Land Acknowledgement Task Force

The Land Acknowledgment Task Force explores how land and land ownership are entangled with colonization and develop actions to take as a church in support of justice for Native Americans.

We are aware of complicated relationships between the land and systems of colonization and oppression. The land on which the church sits is the homeland of the Dakota people (as is the land under church members’ homes), and our claims to ownership of that land violate treaties made with the Dakota.

Ties to the land extend beyond economic and political to spiritual realms, calling for a response reflecting our role as a church. We recognize the complicity of the broader Christian church in colonization, the Doctrine of Discovery, attempting to eliminate Indigenous people and cultures, and fostering white supremacy. But we also recognize parallels between Indigenous lifeways and the community created by the earliest followers of Jesus. We see potential for learning from oppressed and marginalized people and for renewing and repairing relationships among peoples and with the land.

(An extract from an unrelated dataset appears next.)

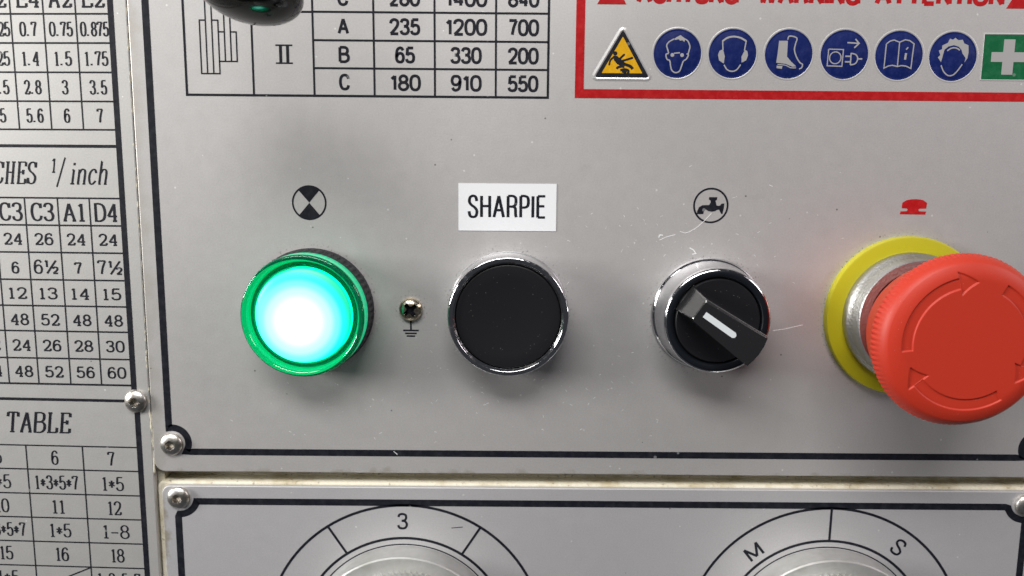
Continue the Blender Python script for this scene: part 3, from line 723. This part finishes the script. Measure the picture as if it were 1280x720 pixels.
def hexscrew(x, z, label, first=[None], off=0., par_rz=0):
    if first[0] is None:
        o = sc_mesh.build('hex_socket_screw', M_steel, None, smooth=True, angle=32); first[0] = o
    else:
        o = first[0].copy(); COL.objects.link(o)
    o.location = (x*MM, -off*MM, z*MM); o.rotation_euler = (0, random.uniform(0, 1), par_rz)
    return tag(o, label, 'screw', 'round headed hex socket screws holding the plates')
hexscrew(-87.42, -68.4, 'domed hex socket screw with yellow grime, lower left corner of the large control panel')
hexscrew(-86.4, -82.9, 'round headed hex socket screw in the upper left corner of the lower dial plate')
a = -3.4
hexscrew(-92.62+a*math.cos(AL), -57.05, 'round headed hex socket screw on the border line of the number chart plate', off=a*math.sin(AL), par_rz=-AL)
hexscrew(135.9, -83.5, 'domed hex socket screw at the upper right corner of the lower dial plate')
def cross(x, z):
    a = R(38); u, v = x*math.cos(a)+z*math.sin(a), -x*math.sin(a)+z*math.cos(a)
    d = 0
    for p, q in ((u, v), (v, u)):
        t = max(0, min(1, (.50-abs(p)*1.0)/.10))*max(0, min(1, (1.85-abs(q))/.25)); d = max(d, t)
    t = max(0, min(1, (.95-math.hypot(x, z))/.2)); return max(d*1.5, t*1.7)
es = domed(lambda r: .2+1.75*(max(0, 1-(r/3.1)**2.6))**.6, 2.95, cross, 128, 48).build('earth_screw', M_brass, None, smooth=True, angle=32)
es.data.materials.append(K_black)
for p in es.data.polygons:
    x_, h_, z_ = p.center/MM; rr_ = math.hypot(x_, z_)
    if rr_ < 2.2 and cross(x_, z_) > .8: p.material_index = 1   # recess painted black to stand in for its shade
es.location = (-25.1*MM, 0, -32.5*MM); tag(es, 'small cross recessed earthing screw between the green lamp and the black button', 'screw')

# ------------------------------------------------------------------ indicator lamp
lx, lz = -50.0, -32.8
lamp = empty('indicator_lamp', lx, 0, lz); tag(lamp, 'round green indicator lamp, lit and glowing white in the middle', 'lamp')
mb = MB()
mb.lathe([(15.6, 0), (15.6, .6), (15.25, .9), (15.25, 4.6), (14.9, 5.1), (10, 5.1)], seg=240, rf=lambda k, r, h, a: r+(.16*(1 if math.sin(a*60) > 0 else -1) if 2 <= k <= 3 else 0))
mb.build('collar', M_rubber, lamp, smooth=True)
mb = MB()   # clear green cap: ring wall and stepped rim
mb.lathe([(13.2, 5.12), (14.75, 5.12), (15.0, 5.5), (14.95, 9.6), (14.75, 10.1), (14.35, 10.3), (13.85, 10.2), (13.3, 9.4), (13.05, 8.6), (12.6, 8.2), (12.3, 8.5), (12.1, 8.7), (11.85, 8.3), (11.8, 5.12), (13.2, 5.12)], seg=128)
lr = mb.build('lens_rim', M_lens, lamp, smooth=True, angle=50)
lr.data.materials.append(M_glow)      # emission added to the outer wall, standing in for LED light passing through
for p in lr.data.polygons:
    if math.hypot(p.center.x, p.center.z) > .01480 and p.center.y > -.0098: p.material_index = 1
mb = MB()
mb.lathe([(11.6, 8.7), (11.4, 9.4), (10.8, 9.85), (8, 10.3), (4, 10.5), (0, 10.55)], seg=96)
mb.build('lit_lens', M_led, lamp, smooth=True)
mb = MB(); mb.lathe([(11.65, 5.15), (11.65, 8.72), (11.5, 8.72)], seg=96); mb.build('diffuser_wall', M_side, lamp, smooth=True)

# ------------------------------------------------------------------ push button
px_, pz_ = -.45, -32.8
pb = empty('push_button', px_, 0, pz_); tag(pb, 'round black push button with polished chrome bezel under the white sticker', 'push button')
mb = MB()
mb.lathe([(15.2, 0), (15.2, .3), (14.95, .55), (14.75, .8), (14.7, 8.6), (14.6, 9.0), (14.35, 9.2), (13.55, 9.3), (13.4, 9.2), (13.15, 8.7), (12.95, 8.6), (12.85, 8.3), (12.75, 7.0), (12.6, 6.6), (10, 6.6)], seg=128)
mb.build('bezel', M_chrome, pb, smooth=True, angle=50)
mb = MB()
mb.lathe([(12.7, 6.5), (12.7, 8.35), (12.6, 8.5), (12.3, 8.55), (9.5, 8.3), (6, 8.05), (3, 7.95), (0, 7.9)], seg=96)
mb.build('button_cap', M_blackp, pb, smooth=True, angle=60)

# ------------------------------------------------------------------ selector switch
qx, qz = 50.1, -33.2
sw = empty('selector_switch', qx, 0, qz); tag(sw, 'black rotary selector switch with slanted handle, white pointer line and chrome bezel', 'switch')
mb = MB()
mb.lathe([(14.4, 0), (14.4, .5), (14.1, 1.0), (13.7, 1.3), (13.5, 2.2), (13.3, 2.5), (13.0, 8.6), (12.9, 9.4), (12.6, 9.85), (12.3, 10.0)], seg=128)
mb.build('bezel', M_chrome, sw, smooth=True, angle=40)
mb = MB(); mb.lathe([(12.28, 9.9), (12.15, 10.02), (11.0, 9.9), (10.6, 9.5), (10.5, 8.5), (8, 8.5)], seg=128)
mb.build('face_ring', M_navy, sw, smooth=True, angle=50)
mb = MB(); mb.lathe([(10.25, 8.4), (10.25, 9.7), (10.0, 9.95), (9.6, 9.9), (6, 9.4), (0, 9.2)], seg=96)
mb.build('rotor_disc', M_blackp, sw, smooth=True, angle=50)
# handle: tapered grip, wider at the pointer end, with drafted sides and a sloped tail
mb = MB()
def hrow(h, s0, s1, w0, w1, c=-.35):
    pts = [(s0, c-w0), (s0, c+w0)]
    pts += [(s0+(s1-s0)*t, c+w0+(w1-w0)*t) for t in (.25, .5, .75)]
    pts += [(s1-.25, c+w1), (s1+.15, c+w1*.55), (s1+.3, c), (s1+.15, c-w1*.55), (s1-.25, c-w1)]
    pts += [(s0+(s1-s0)*t, c-w0-(w1-w0)*t) for t in (.75, .5, .25)]
    return [mb.vert(x, h, z) for x, z in pts]
rows_h = [hrow(9.0, -10.1, 9.6, 3.6, 4.1, -.1), hrow(9.9, -10.0, 9.8, 3.55, 4.1, -.1), hrow(14.0, -8.5, 10.0, 3.1, 4.1, -.2), hrow(16.6, -7.5, 9.9, 2.85, 4.0, -.2), hrow(17.1, -7.0, 9.6, 2.25, 3.6, -.7)]
for A, B in zip(rows_h, rows_h[1:]): mb.quadstrip(B, A, True)
mb.f.append(tuple(rows_h[-1])); mb.f.append(tuple(rows_h[0][::-1]))
han = mb.build('handle', M_handle, sw, bevel=.42)
HA = R(34.6); han.rotation_euler = (0, HA, 0)
mb = MB(); mb.poly([(-5.8, -1.3), (2.7, -1.3), (3.2, -.9), (3.2, -.3), (2.7, .15), (-5.8, .15)], 16.8, 17.22)
pt = mb.build('pointer_line', M_white, han)

# ------------------------------------------------------------------ emergency stop
ex, ez = 99.8, -33.2
em = empty('emergency_stop', ex, 0, ez); tag(em, 'big red mushroom emergency stop button with turn arrows on a yellow disc', 'emergency stop button')
mb = MB(); mb.lathe([(20.2, 0), (20.2, 1.5), (20.0, 1.9), (19.6, 2.05), (14, 2.05)], seg=128); mb.build('yellow_disc', M_yellow, em, smooth=True, angle=40)
mb = MB(); mb.lathe([(16.3, 2.0), (16.3, 3.8), (16.0, 4.3), (15.2, 5.3), (15.0, 7.8), (14.7, 8.2), (13.4, 8.2), (12.6, 8.2)], seg=180, rf=lambda k, r, h, a: r+(.05*math.sin(a*90) if k in (2, 3) else 0)); mb.build('collar', M_zinc, em, smooth=True, angle=40)
# head: one skin, knurled rim, sunk arrows
hx, hz = .3, -1.3
def sd_arrow(r, a):
    """signed distance (mm, negative inside) to the three clockwise arrows"""
    best = 9
    for tail in (187, 61, 303):
        tip = tail-100
        R0 = 13.3
        da = (tail-math.degrees(a)) % 360      # degrees past the tail, clockwise
        if da > 180: da -= 360
        s_ = R(da)*R0; L_ = R(100)*R0; q = abs(r-R0-.0)
        hl = 3.9; hwid = 2.5; bw = 1.15
        d1 = max(-s_, s_-(L_-hl+.1), q-bw)
        t_ = s_-(L_-hl)
        d2 = max(-t_, (q-(hwid*(1-t_/hl)))*.84)
        best = min(best, d1, d2)
    return best
mb = MB(); SEG = 900
outer = [(12.4, 7.6), (13.2, 9.0), (14.3, 11.0), (15.4, 13.5), (16.5, 17.0), (17.4, 20.4), (18.0, 22.2), (18.55, 22.8), (18.95, 23.2), (19.1, 23.8), (19.1, 24.3), (18.95, 24.8), (18.75, 25.2), (18.4, 26.1), (17.9, 26.9), (17.2, 27.6)]
inner = [(17.2-.11*i, 27.6+.9*(1-(1-min(1, i/32))**2)) for i in range(1, 74)]+[(8.6, 28.5), (7, 28.5), (4, 28.5), (0, 28.5)]
rows = []
for k, (r, h) in enumerate(outer+inner):
    if r == 0: rows.append([mb.vert(hx, h, hz)]); break
    row = []
    for i in range(SEG):
        a = 2*PI*i/SEG; rr, hh = r, h
        if 6 <= k <= 12:
            wgt = (0.4, 1, 1, 1, 1, .8, .3)[k-6]; rr -= .22*wgt*(.5+.5*math.cos(a*100))**1.5
        if k >= len(outer) and r > 9:
            d = sd_arrow(r, a); t = max(0, min(1, (.14-d)/.28)); hh -= .30*t*t*(3-2*t)
        row.append(mb.vert(hx+1.022*rr*math.cos(a), hh, hz+1.022*rr*math.sin(a)))
    rows.append(row)
for A, B in zip(rows, rows[1:]):
    if len(B) == 1:
        for i in range(SEG): mb.f.append((A[i], A[(i+1) % SEG], B[0]))
    else: mb.quadstrip(A, B, True)
mb.build('mushroom_head', M_redp, em, smooth=True, angle=60)

# ------------------------------------------------------------------ dial knobs
def dial_knob(cx, label, tilt):
    o = empty('rotary_dial', cx, 0, DZ); tag(o, label, 'knob', 'round metal dial knobs')
    mb = MB(); mb.lathe([(25.8, 0), (25.7, .3), (25.5, 5.7), (25.2, 6.1), (24.9, 6.2), (20, 6.25)], seg=128); mb.build('skirt', M_alu, o, smooth=True, angle=30)
    mb = MB(); n = 180; rows = []
    nh = 22
    for j in range(nh+1):
        h = 6.2+j*.7; row = []
        for i in range(2*n):
            a = 2*PI*i/(2*n); k1 = math.cos(n/2*a+j*PI/2); k2 = math.cos(n/2*a-j*PI/2)
            row.append(mb.vert((21.8+.26*(k1+k2))*math.cos(a), h, (21.8+.26*(k1+k2))*math.sin(a)))
        rows.append(row)
    for A, B in zip(rows, rows[1:]): mb.quadstrip(A, B, True)
    mb.f.append(tuple(rows[-1])); mb.build('knurled_grip', M_alu, o, smooth=True, angle=80)
    return o
dial_knob(-27.5, 'round metal dial knob with knurled grip below the numeral 3', 0)
dial_knob(84.7, 'round metal dial knob below the letters M and S', 0)

# ------------------------------------------------------------------ lever ball
ob = empty('lever_knob', -51.6, 34, 36.5); tag(ob, 'glossy black lever knob hanging in front of the speed chart, cut by the top edge', 'lever knob')
mb = MB(); N = 48
for_prof = [(math.sin(PI*i/N), -math.cos(PI*i/N)) for i in range(N+1)]
for_prof[0] = (0, -1); for_prof[-1] = (0, 1)
mb.lathe(for_prof, seg=72)
mb.v = [(x*9.98, y*12.0, z*6.18-x*1.06) for x, y, z in mb.v]     # flattened grip, sagging to the right
k_ = mb.build('ball', M_knob, ob, smooth=True, angle=180)
mb = MB(); mb.tube([(-1, 0, 4.5), (-1, 0, 30), (2, -10, 60), (4, -34, 80)], [3.6, 3.8, 4.4, 5.0], 24); mb.build('lever_rod', M_zinc, ob, smooth=True, angle=60)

Our deepest values as a faith community, seeking love, justice, and extravagant welcome for all, call us to examine our relationship to the land and how that relationship is intertwined with our relationships with our neighbors past and present. The purpose of this task force is to deepen our understanding of those relationships, develop ways of sharing that understanding with the congregation, and propose actions we can take as a community to work toward repairing those relationships.

Land Acknowledgement

We acknowledge that St. Paul’s United Church of Christ is located on the homelands of the Dakota people, who have lived here since time immemorial and continue to make their lives here. The land of Minnesota is also home to Anishinaabe, Ho-Chunk, and other Indigenous peoples.

The United States government stole this land from the Dakota people through unjust treaties and dishonest dealing. White people strove to separate the Dakota from the land to which they belonged and from the culture that rooted them in sacred relationship with the land and one another. The Christian church empowered this genocide through the Doctrine of Discovery and facilitated cultural erasure and abuse through Indian boarding schools. The capitalist economy still treats the land as a commodity, leading to continued harm. We recognize that these policies and practices are morally wrong. We seek to reject the imperialism and supremacy at their roots.

As members and friends of St. Paul’s United Church of Christ, we commit to being better relatives to this land and Indigenous peoples by:

  • Engaging in intentional, ongoing learning about the history and contemporary lives of Indigenous peoples, recognizing both intergenerational trauma and resiliency.

  • Honoring Indigenous peoples and their rights, cultures, spiritual ways, and languages and lifting up their voices and stories.

  • Following Indigenous leadership and building respectful relationships to work toward environmental, economic, racial, and social justice for the land and people.

  • Deepening the use of our financial and other resources to support the work of Indigenous communities.

  • Journeying humbly with one another as we wrestle with uncomfortable truths and call for new patterns of discipleship and witness. 

We seek to embody God's deep love for these sacred lands and all of creation. We share God’s deep love for the Dakota and all Indigenous peoples.